> _AIM OF THE TASK_: Copy the first line of the material below and every later line through the line containing "pa, pb = G(1013, 751, .15), G(1025, 737, .5);", without any other output.

> _MATERIAL PROVIDED_:
>>>

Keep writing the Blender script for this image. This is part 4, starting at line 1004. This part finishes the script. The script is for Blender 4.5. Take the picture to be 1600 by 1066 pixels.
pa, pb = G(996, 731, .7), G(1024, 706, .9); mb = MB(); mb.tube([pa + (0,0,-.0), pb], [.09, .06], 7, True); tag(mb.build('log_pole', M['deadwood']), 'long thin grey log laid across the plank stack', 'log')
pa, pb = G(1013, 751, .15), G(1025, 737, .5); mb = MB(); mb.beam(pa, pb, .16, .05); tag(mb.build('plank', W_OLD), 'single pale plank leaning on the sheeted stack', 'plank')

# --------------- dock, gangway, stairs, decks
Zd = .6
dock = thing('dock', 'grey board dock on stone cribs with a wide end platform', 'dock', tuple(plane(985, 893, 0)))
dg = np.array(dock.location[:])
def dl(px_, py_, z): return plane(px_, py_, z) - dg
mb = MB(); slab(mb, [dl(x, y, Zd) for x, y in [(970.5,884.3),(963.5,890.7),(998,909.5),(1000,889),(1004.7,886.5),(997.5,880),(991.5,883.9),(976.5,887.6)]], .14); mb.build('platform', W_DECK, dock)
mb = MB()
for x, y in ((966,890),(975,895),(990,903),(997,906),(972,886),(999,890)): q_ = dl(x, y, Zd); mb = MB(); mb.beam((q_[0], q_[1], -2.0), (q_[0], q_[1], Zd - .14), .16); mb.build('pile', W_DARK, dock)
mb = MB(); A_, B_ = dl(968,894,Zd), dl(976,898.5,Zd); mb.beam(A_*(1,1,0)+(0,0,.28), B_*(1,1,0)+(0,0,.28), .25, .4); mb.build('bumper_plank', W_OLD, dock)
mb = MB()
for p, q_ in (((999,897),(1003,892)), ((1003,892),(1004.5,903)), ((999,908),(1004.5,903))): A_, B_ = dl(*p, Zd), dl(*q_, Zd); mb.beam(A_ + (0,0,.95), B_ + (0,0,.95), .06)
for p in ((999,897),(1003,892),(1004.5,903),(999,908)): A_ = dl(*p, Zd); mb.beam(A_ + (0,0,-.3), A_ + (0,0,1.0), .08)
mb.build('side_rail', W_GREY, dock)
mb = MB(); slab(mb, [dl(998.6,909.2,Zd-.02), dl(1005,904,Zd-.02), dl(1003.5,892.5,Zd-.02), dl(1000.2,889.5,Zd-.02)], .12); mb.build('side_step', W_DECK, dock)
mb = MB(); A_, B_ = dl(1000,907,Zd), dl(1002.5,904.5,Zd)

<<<

> _SOLUTION TO THIS EXERCISE_:
Keep writing the Blender script for this image. This is part 4, starting at line 1004. This part finishes the script. The script is for Blender 4.5. Take the picture to be 1600 by 1066 pixels.
pa, pb = G(996, 731, .7), G(1024, 706, .9); mb = MB(); mb.tube([pa + (0,0,-.0), pb], [.09, .06], 7, True); tag(mb.build('log_pole', M['deadwood']), 'long thin grey log laid across the plank stack', 'log')
pa, pb = G(1013, 751, .15), G(1025, 737, .5); mb = MB(); mb.beam(pa, pb, .16, .05); tag(mb.build('plank', W_OLD), 'single pale plank leaning on the sheeted stack', 'plank')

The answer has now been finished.